Friday, December 14, 2018

California Mandates Solar Power in New Homes

california sun
California announced a new mandate that requires
all homes built after 2019 to be solar powered.

Last week, California became the first state in the nation to require homes built after 2019 to be solar powered. The new provisions finalize a previous vote from the California Energy Commission and brings the state closer to its goal to make clean energy more accessible.

The rule applies to all newly built single-family homes and multifamily homes of three stories or fewer. Although the vote was passed unanimously, the commission received about 300 letters from California citizens opposing the mandate.

Most of the opposition came from concerns about the cost to homeowners. Although energy officials estimate that the new mandate will add $10,000 to the cost of building a single-family home, homeowners would see savings from their lower utility bills.
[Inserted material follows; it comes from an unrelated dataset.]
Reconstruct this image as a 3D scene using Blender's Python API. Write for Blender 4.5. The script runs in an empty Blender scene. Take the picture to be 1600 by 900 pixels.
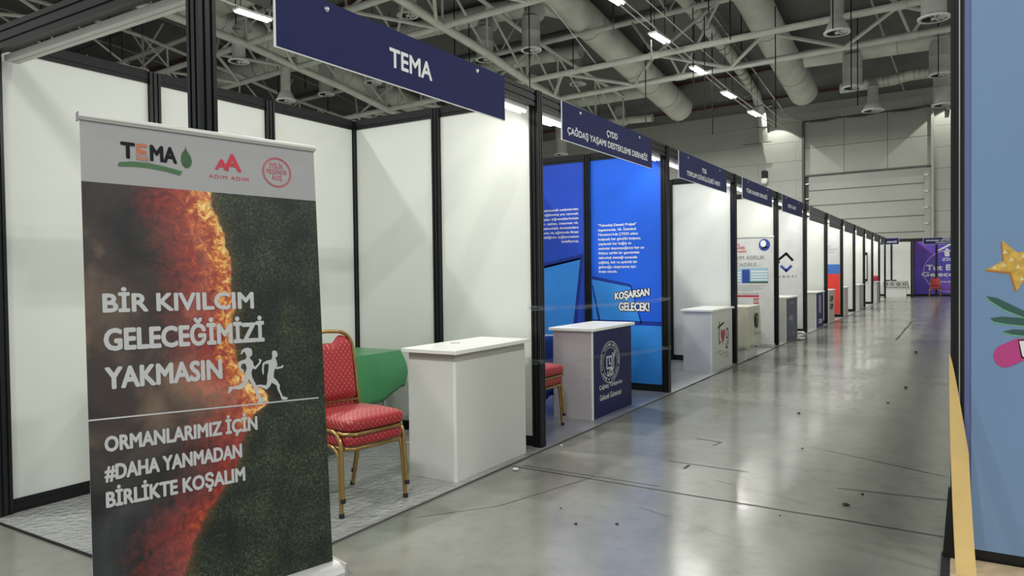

Homeowners could expect savings of up to $500 a year with solar panels.

Another concern was that the mandate would make it harder for California wildfire victims to rebuild However, homeowners will have two options to eliminate the upfront cost of adding solar to their new home: leasing the solar panels or signing a power purchase agreement that pays for the electricity without buying the panels.

For contractors and developers, the mandate is a little more complicated. The task of building affordable homes that still comply with the new mandate can be challenging. However, the mandate allows for community-shared solar options, or a system that uses off-site solar farms to send energy to homes via transmission lines. These community-shared options require more in-depth planning, but could save both homeowners and developers a lot of money.

Both contractors and prospective homeowners must find a compromise before the mandate goes into effect on January 1, 2020. Still, industry experts are excited about the change as it can bring California closer to it's goal of sustainable design for all.

"Solar was always considered a luxury item in the past. Now it's going to be a necessity," Dan Spiegal, president of Santa Monica-based DMS Contractors, said in a recent press release.